Collective magnetic excitations in AA- and AB-stacked graphene bilayers

TL;DR

This paper predicts novel magnetic plasmon modes in AA- and AB-stacked bilayer graphene due to perfect nesting, suggesting potential for magnetic order and experimental observation in artificial systems.

Contribution

It introduces and analyzes transverse plasmon-polaritons as magnetic excitations in bilayer graphene, highlighting their unique properties and possible implications for magnetic phenomena.

Findings

Magnetic plasmon modes arise from perfect nesting in bilayer graphene.

AA-stacked bilayer graphene can exhibit zero-frequency modes at neutrality, indicating in-plane orbital ferromagnetism.

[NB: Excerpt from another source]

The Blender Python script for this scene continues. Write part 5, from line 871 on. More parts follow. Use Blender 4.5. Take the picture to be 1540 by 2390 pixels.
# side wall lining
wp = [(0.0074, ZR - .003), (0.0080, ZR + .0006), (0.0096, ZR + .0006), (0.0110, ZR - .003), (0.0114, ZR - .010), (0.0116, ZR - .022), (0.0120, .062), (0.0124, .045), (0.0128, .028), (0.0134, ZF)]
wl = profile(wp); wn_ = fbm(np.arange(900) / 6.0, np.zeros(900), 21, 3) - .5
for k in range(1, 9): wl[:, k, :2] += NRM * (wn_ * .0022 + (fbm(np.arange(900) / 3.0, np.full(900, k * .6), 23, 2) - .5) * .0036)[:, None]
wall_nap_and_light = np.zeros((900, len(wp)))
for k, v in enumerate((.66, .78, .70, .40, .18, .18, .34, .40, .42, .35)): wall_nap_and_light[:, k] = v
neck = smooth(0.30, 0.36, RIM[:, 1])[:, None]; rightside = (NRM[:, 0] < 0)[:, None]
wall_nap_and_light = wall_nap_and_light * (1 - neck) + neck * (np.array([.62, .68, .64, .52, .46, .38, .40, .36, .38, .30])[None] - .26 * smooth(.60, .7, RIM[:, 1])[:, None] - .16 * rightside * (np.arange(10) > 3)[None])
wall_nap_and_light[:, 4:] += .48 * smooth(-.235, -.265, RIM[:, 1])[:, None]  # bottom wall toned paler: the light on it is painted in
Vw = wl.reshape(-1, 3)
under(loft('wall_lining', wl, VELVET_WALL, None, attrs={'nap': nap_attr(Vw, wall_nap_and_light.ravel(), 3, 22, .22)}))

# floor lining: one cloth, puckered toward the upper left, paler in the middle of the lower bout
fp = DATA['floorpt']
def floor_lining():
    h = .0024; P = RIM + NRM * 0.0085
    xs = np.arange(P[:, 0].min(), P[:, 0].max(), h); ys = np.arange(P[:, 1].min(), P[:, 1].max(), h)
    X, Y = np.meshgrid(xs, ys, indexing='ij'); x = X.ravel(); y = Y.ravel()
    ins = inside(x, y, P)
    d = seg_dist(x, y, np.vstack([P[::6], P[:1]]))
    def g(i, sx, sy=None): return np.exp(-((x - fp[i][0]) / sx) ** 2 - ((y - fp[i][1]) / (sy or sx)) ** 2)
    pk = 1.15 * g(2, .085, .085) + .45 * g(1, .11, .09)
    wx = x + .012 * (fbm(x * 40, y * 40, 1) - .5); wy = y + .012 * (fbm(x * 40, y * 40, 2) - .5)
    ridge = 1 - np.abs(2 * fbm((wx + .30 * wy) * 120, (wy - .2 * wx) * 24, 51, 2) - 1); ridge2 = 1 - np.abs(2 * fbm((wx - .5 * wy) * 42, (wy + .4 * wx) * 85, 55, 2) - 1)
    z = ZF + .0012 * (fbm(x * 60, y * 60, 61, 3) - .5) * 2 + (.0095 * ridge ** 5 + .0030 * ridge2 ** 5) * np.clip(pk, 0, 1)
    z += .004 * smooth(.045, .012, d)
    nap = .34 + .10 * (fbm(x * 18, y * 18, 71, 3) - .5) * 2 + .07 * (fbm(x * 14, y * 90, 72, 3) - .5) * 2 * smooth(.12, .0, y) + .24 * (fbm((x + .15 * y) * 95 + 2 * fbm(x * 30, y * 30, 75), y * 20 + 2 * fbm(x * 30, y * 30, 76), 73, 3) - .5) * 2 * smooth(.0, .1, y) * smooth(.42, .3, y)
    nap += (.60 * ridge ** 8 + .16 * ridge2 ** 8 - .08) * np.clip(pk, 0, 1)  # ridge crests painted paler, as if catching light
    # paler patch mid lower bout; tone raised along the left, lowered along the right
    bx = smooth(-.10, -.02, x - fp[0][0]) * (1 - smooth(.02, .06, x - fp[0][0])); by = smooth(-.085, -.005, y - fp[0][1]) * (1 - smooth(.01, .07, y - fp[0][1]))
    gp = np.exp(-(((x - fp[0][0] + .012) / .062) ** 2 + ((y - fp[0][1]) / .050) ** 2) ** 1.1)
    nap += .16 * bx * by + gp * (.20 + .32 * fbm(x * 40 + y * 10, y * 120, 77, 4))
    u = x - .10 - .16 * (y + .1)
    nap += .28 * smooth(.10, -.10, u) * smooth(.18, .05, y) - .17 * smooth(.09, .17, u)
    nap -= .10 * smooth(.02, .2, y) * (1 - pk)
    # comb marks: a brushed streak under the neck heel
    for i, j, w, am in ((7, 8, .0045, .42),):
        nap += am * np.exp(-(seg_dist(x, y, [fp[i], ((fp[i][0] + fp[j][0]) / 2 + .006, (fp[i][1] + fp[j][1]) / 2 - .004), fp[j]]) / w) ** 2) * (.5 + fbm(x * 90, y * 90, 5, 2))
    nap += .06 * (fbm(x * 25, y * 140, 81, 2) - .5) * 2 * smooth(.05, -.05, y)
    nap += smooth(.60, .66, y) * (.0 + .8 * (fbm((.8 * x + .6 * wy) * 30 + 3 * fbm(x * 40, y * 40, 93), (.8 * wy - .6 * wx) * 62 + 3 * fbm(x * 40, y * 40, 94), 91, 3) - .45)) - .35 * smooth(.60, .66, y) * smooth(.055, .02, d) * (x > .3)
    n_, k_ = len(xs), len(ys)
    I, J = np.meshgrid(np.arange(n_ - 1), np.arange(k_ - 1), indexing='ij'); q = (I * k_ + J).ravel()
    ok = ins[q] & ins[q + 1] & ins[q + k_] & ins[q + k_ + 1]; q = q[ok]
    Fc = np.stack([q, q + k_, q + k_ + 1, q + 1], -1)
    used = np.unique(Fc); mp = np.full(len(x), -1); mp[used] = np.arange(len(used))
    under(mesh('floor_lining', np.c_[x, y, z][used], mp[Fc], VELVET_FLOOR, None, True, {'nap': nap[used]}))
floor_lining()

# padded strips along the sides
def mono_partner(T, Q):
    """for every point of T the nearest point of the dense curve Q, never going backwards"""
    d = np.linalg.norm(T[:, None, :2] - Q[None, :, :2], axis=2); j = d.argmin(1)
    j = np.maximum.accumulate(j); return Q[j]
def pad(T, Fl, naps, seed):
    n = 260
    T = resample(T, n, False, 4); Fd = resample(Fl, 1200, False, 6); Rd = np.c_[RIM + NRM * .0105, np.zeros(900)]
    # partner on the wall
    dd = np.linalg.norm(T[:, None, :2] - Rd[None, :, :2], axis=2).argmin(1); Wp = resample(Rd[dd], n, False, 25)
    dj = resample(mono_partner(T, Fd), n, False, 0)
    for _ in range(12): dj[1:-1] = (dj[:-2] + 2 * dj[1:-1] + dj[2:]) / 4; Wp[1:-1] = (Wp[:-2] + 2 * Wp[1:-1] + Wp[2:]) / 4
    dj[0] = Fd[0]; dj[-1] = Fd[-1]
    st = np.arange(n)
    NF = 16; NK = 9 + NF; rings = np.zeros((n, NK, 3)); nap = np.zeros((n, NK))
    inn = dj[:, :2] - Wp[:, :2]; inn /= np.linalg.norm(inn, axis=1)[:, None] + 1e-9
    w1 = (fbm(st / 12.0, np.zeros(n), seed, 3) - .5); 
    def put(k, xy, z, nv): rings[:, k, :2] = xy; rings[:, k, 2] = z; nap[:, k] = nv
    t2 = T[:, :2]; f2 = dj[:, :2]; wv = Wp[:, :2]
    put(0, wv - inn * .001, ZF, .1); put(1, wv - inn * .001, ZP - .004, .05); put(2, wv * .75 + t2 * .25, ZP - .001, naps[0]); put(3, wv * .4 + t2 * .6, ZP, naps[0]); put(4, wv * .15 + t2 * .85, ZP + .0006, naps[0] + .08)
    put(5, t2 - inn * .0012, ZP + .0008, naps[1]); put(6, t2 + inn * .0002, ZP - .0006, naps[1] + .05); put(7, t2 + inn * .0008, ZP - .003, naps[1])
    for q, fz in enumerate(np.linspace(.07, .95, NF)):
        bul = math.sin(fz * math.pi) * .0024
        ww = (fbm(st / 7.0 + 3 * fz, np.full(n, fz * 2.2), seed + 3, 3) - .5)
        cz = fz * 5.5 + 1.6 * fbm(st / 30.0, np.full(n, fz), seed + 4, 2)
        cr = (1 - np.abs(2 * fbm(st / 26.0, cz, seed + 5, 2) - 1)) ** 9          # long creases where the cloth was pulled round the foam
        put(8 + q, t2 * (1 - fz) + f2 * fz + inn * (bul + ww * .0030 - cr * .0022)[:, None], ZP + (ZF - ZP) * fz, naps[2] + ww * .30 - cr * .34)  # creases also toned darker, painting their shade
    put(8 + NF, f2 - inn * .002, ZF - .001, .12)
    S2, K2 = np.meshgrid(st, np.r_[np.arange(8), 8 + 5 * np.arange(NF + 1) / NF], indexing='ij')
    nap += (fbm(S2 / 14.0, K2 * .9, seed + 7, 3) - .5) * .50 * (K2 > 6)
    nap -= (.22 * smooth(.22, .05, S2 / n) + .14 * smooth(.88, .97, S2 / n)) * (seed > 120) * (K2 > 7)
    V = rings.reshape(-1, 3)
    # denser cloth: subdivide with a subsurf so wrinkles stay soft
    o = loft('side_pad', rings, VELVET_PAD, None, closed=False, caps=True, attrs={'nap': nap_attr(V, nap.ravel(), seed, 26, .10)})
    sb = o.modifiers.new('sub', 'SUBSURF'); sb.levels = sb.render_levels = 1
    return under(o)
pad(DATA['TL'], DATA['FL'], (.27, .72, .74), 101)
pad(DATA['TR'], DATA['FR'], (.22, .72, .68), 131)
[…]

Potential observation of these modes in artificial setups like optical lattices.

Abstract

We discuss novel transverse plasmon-polaritons that are hosted by AA- and AB-stacked bilayer graphene due to perfect nesting. They are composed of oscillating counterflow currents in between the layers, giving a clear interpretation for these collective modes as magnetic excitations carrying magnetic moment parallel to the planes. For AA-stacked bilayer graphene, these modes can reach zero frequency at the neutrality point and we thus predict a symmetry broken ground-state leading to in-plane orbital ferromagnetism. Even though it could be hard to detect them in real solid-state devices, these novel magnetic plasmons should be observable in artificial set-ups such as optical lattices. Also, our results might be relevant for magic angle twisted bilayer graphene samples as their electronic properties are mostly determined by confined AA-stacked regions.